Every page loaded, video streamed and file synced has a footprint. Individually it looks negligible, but multiplied by billions of users and trillions of requests it becomes one of the fastest growing sources of digital emissions. Here are five habits that move the needle without making your day harder.
1. Close the tabs you don't read
Open tabs keep refreshing, polling APIs and running scripts in the background. Closing the ones you stopped using saves memory, battery and server requests. A bookmark is greener than a permanently open tab.
2. Default to audio when video isn't needed
Streaming HD video is one of the heaviest things a browser does. For a podcast, a webinar replay or a music playlist, switch to audio-only or a lower resolution. The drop in data transferred, and therefore in emissions, is significant.
3. Use search bookmarks instead of typing the URL
Going through a search engine to reach a site you visit every day costs an extra round trip. Bookmark your top destinations and skip the search step.
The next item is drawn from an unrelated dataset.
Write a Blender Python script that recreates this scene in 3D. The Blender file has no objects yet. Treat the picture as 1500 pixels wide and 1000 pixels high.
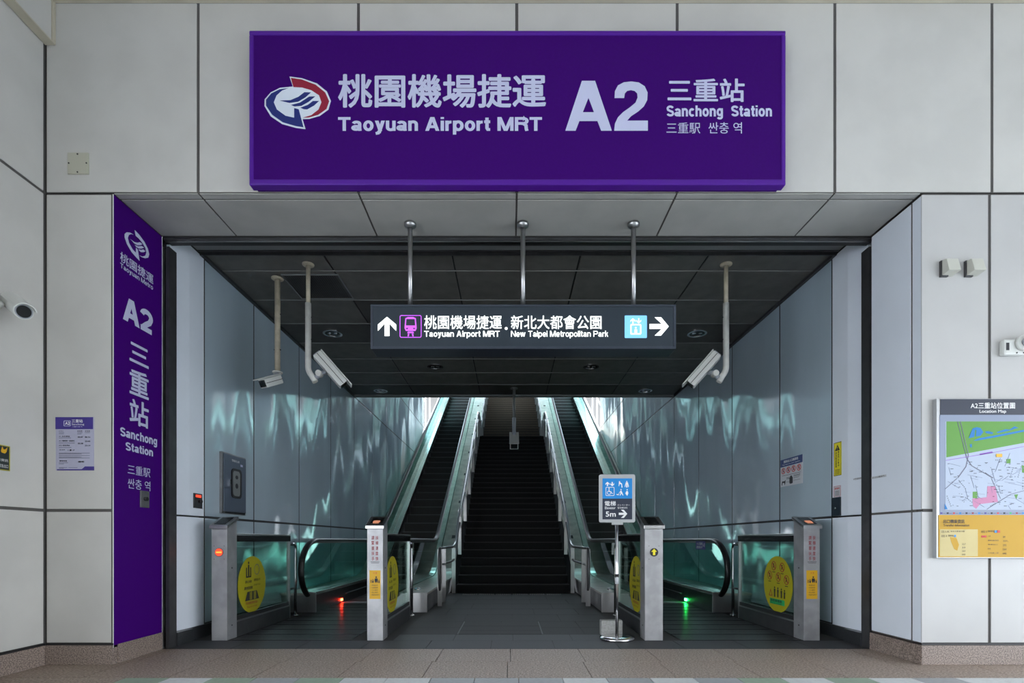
import bpy, math, random
from mathutils import Vector
random.seed(7)
SC = bpy.context.scene
COL = SC.collection

# ------------------------------------------------------------------ camera, world, exposure
F = 770.0; CX = 747.0; CY = 791.0          # focal length and optical centre in pixels of the 1500x1000 photo
cam = bpy.data.objects.new('camera', bpy.data.cameras.new('camera')); COL.objects.link(cam)
cam.location = (0, 0, 1.0); cam.rotation_euler = (math.pi/2, 0, 0)
cam.data.sensor_width = 36; cam.data.lens = F*36/1500
cam.data.shift_x = 0.002; cam.data.shift_y = 0.194
cam.data.clip_start = .05
SC.camera = cam
w = bpy.data.worlds.new('sky'); SC.world = w; w.use_nodes = True
nt = w.node_tree; bg = nt.nodes['Background']
tc = nt.nodes.new('ShaderNodeTexCoord'); sp = nt.nodes.new('ShaderNodeSeparateXYZ'); cr = nt.nodes.new('ShaderNodeValToRGB')
nt.links.new(tc.outputs['Generated'], sp.inputs[0]); nt.links.new(sp.outputs['Z'], cr.inputs[0]); nt.links.new(cr.outputs[0], bg.inputs[0])
cr.color_ramp.elements[0].position = 0.0; cr.color_ramp.elements[0].color = (.86, .90, .95, 1)
cr.color_ramp.elements[1].position = .8; cr.color_ramp.elements[1].color = (.55, .68, .88, 1)
bg.inputs[1].default_value = 2.0
sun = bpy.data.objects.new('sun', bpy.data.lights.new('sun', 'SUN')); COL.objects.link(sun)
sun.data.energy = 2.5; sun.data.angle = .02; sun.data.color = (1, .96, .90); sun.rotation_euler = (math.radians(-24), math.radians(8), 0)
SC.view_settings.view_transform = 'Standard'; SC.view_settings.look = 'None'
SC.view_settings.exposure = 2.25; SC.view_settings.gamma = 1; SC.view_settings.use_curve_mapping = False
try:
    SC.cycles.use_denoising = True
except Exception:
    pass

# ------------------------------------------------------------------ materials
M = {}
def mat(name, col, rough=.5, metal=0, emit=None, es=1, noise=0, nscale=20, bump=0, bscale=5, bdist=.01, spec=.5, stretch=None, col2=None):
    m = bpy.data.materials.new(name); m.use_nodes = True
    t = m.node_tree; b = t.nodes['Principled BSDF']
    b.inputs['Base Color'].default_value = (*col, 1); b.inputs['Roughness'].default_value = rough
    b.inputs['Metallic'].default_value = metal
    b.inputs['Specular IOR Level'].default_value = spec
    if emit:
        b.inputs['Emission Color'].default_value = (*emit, 1); b.inputs['Emission Strength'].default_value = es
    if noise or col2 or bump:
        g = t.nodes.new('ShaderNodeNewGeometry'); src = g.outputs['Position']
        if stretch:
            mp = t.nodes.new('ShaderNodeVectorMath'); mp.operation = 'MULTIPLY'; mp.inputs[1].default_value = stretch
            t.links.new(src, mp.inputs[0]); src = mp.outputs[0]
    if noise or col2:
        n = t.nodes.new('ShaderNodeTexNoise'); n.inputs['Scale'].default_value = nscale; n.inputs['Detail'].default_value = 4
        r = t.nodes.new('ShaderNodeValToRGB'); t.links.new(src, n.inputs['Vector']); t.links.new(n.outputs[0], r.inputs[0])
        c2 = col2 or tuple(c*(1-noise) for c in col)
        r.color_ramp.elements[0].position = .38; r.color_ramp.elements[0].color = (*c2, 1)
        r.color_ramp.elements[1].position = .62; r.color_ramp.elements[1].color = (*col, 1)
        t.links.new(r.outputs[0], b.inputs['Base Color'])
    if bump:
        n = t.nodes.new('ShaderNodeTexNoise'); n.inputs['Scale'].default_value = bscale; n.inputs['Detail'].default_value = 1.5
        t.links.new(src, n.inputs['Vector'])
        bp = t.nodes.new('ShaderNodeBump'); bp.inputs['Strength'].default_value = bump; bp.inputs['Distance'].default_value = bdist
        t.links.new(n.outputs[0], bp.inputs['Height']); t.links.new(bp.outputs[0], b.inputs['Normal'])
    M[name] = m; return m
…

4. Clean up your cloud and inboxes
Old files, duplicate photos and never-read newsletters sit on data centre disks 24/7. A quarterly cleanup of your cloud storage and email inbox reduces storage and replication costs across the network.
5. Keep your devices longer
The biggest single lever is hardware lifespan. Manufacturing a laptop emits more CO2 than years of using it. Updating the OS, replacing a battery or adding RAM is almost always greener than buying new.
"Digital sobriety is not about doing less online, it's about doing the same with less waste."